Kata beliau : “Hendaklah perhatikan hadits Abu Dawud dan atsar di atas bagi orang-orang yang masih terus berpecah-belah dalam shalat mereka, tidak mau mengikuti imam-imam masjidnya, khususnya dalam shalat witir di bulan Ramadlan dengan alasan bahwa mereka berbeda pendapat dan madzhab. Dan sebagian lainnya dari kalangan orang-orang yang mengaku punya ilmu tentang ilmu falaq, yang berpuasa dan berhari raya sendirian; apakah mendahului sebagian besar kaum muslimin atau setelah mereka dengan berpegang pada pendapat pribadinya atau ilmu yang ia punyai tanpa mempedulikan bahwa dirinya telah keluar dari jamaah kaum muslimin.
Maka hendaklah mereka semua memperhatikan ilmu yang telah kami sebutkan di atas.

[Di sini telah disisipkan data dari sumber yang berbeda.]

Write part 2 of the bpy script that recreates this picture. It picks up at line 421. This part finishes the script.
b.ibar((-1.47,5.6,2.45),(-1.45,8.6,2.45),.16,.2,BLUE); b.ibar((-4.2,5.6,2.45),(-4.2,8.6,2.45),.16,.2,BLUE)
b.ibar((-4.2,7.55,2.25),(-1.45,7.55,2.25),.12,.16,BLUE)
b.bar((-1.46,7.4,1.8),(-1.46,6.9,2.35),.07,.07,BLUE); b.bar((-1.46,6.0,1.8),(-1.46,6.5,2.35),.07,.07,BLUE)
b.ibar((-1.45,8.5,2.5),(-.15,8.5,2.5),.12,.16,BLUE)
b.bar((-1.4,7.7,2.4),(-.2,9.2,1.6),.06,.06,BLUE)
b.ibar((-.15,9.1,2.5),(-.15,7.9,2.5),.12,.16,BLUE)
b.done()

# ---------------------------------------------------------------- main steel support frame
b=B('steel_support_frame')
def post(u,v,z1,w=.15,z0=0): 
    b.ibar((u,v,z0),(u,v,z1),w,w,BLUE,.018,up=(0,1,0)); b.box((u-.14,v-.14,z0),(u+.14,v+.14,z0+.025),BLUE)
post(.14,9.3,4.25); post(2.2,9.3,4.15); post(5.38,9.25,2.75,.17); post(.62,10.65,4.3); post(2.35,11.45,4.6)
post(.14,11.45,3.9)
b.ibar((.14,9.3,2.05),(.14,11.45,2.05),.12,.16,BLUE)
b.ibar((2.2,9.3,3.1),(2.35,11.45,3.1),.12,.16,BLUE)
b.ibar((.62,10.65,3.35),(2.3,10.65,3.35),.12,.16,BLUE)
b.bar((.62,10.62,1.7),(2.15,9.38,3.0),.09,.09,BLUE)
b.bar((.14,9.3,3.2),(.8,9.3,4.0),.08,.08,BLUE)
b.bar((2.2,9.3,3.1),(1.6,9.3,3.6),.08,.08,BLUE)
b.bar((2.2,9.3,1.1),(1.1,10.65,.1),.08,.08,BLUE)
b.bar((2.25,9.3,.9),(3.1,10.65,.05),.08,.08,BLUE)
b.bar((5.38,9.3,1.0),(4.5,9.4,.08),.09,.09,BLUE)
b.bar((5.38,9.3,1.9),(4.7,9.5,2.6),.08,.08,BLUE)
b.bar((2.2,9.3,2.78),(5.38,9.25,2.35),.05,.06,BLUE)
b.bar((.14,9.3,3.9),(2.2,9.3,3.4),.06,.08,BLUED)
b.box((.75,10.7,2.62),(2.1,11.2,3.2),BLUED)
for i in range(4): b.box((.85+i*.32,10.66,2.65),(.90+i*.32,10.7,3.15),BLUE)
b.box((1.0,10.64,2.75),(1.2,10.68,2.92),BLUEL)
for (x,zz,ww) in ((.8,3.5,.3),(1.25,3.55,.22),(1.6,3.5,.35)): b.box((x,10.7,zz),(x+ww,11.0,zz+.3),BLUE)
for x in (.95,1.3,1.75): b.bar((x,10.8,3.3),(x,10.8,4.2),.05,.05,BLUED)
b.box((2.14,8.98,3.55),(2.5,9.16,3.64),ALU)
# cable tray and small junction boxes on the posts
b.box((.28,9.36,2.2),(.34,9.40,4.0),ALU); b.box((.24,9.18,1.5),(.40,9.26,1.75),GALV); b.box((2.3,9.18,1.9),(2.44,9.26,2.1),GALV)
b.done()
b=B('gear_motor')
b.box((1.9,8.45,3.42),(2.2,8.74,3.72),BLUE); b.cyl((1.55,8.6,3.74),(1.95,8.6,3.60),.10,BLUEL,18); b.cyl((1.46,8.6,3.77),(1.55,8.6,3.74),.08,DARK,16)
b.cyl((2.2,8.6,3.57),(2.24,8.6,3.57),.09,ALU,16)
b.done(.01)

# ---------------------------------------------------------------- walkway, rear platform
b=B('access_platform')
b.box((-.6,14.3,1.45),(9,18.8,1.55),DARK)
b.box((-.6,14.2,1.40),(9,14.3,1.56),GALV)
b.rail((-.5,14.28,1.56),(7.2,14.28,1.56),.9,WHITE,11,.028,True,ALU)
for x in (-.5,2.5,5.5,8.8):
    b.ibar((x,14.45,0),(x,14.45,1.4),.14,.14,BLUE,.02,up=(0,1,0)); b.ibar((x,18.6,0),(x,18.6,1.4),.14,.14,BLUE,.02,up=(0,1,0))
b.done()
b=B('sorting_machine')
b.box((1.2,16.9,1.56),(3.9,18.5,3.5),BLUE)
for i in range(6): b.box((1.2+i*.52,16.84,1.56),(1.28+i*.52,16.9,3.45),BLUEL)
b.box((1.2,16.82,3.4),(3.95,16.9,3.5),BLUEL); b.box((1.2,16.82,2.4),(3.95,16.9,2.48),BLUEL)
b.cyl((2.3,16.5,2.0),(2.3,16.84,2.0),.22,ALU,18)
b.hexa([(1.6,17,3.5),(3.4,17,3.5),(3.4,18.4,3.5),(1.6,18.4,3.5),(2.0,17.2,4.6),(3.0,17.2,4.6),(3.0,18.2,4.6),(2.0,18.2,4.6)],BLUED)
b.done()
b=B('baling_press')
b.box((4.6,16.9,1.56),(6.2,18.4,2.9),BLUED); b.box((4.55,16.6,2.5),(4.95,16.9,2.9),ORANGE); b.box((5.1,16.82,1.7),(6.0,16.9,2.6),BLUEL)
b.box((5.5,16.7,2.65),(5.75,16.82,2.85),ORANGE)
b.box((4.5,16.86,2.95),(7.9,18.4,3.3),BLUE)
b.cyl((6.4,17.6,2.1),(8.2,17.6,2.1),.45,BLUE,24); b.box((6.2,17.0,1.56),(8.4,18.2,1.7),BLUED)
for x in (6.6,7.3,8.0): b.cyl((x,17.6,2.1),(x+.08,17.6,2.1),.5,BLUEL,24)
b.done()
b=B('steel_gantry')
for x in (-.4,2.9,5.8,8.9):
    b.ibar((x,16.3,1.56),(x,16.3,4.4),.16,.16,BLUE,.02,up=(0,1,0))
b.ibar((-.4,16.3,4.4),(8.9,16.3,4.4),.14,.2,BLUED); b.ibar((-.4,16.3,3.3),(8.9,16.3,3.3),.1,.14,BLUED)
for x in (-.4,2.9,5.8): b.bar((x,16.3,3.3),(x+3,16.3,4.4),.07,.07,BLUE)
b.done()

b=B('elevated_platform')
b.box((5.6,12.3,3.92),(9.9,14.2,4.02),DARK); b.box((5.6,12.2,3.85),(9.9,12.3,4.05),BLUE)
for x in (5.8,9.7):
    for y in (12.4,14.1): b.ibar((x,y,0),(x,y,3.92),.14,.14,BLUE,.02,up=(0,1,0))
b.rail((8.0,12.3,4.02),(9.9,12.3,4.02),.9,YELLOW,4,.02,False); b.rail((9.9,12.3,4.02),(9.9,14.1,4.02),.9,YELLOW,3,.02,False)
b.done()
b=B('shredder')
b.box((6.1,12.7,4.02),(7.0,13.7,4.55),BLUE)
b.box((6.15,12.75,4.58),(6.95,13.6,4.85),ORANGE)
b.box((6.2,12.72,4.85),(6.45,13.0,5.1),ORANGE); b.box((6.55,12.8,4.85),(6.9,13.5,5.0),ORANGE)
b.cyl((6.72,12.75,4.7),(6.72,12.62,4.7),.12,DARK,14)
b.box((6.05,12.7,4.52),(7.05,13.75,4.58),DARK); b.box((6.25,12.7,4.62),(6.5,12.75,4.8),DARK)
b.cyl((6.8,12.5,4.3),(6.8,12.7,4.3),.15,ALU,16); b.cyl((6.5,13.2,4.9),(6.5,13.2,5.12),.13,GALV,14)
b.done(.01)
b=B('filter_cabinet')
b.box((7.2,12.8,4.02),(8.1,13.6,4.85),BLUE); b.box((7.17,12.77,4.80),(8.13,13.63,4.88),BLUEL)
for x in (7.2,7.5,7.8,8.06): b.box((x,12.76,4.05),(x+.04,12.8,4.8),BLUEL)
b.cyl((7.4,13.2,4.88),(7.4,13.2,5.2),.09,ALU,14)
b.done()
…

Semoga mereka mendapati ketentraman dalam diri-diri mereka dan kesembuhan dari kebodohan dan kelalaian mereka hingga akhirnya mereka menjadi satu barisan bersama saudara-saudaranya dari kalangan kaum muslimin, karena tangan Allah selalu bersama jamaah.”
(Dinukil dari Silsilah al-Ahaadits ash-Shahihah, Syaikh Muhammad Nashiruddin al-Albani, juz I, hal. 443-444 ).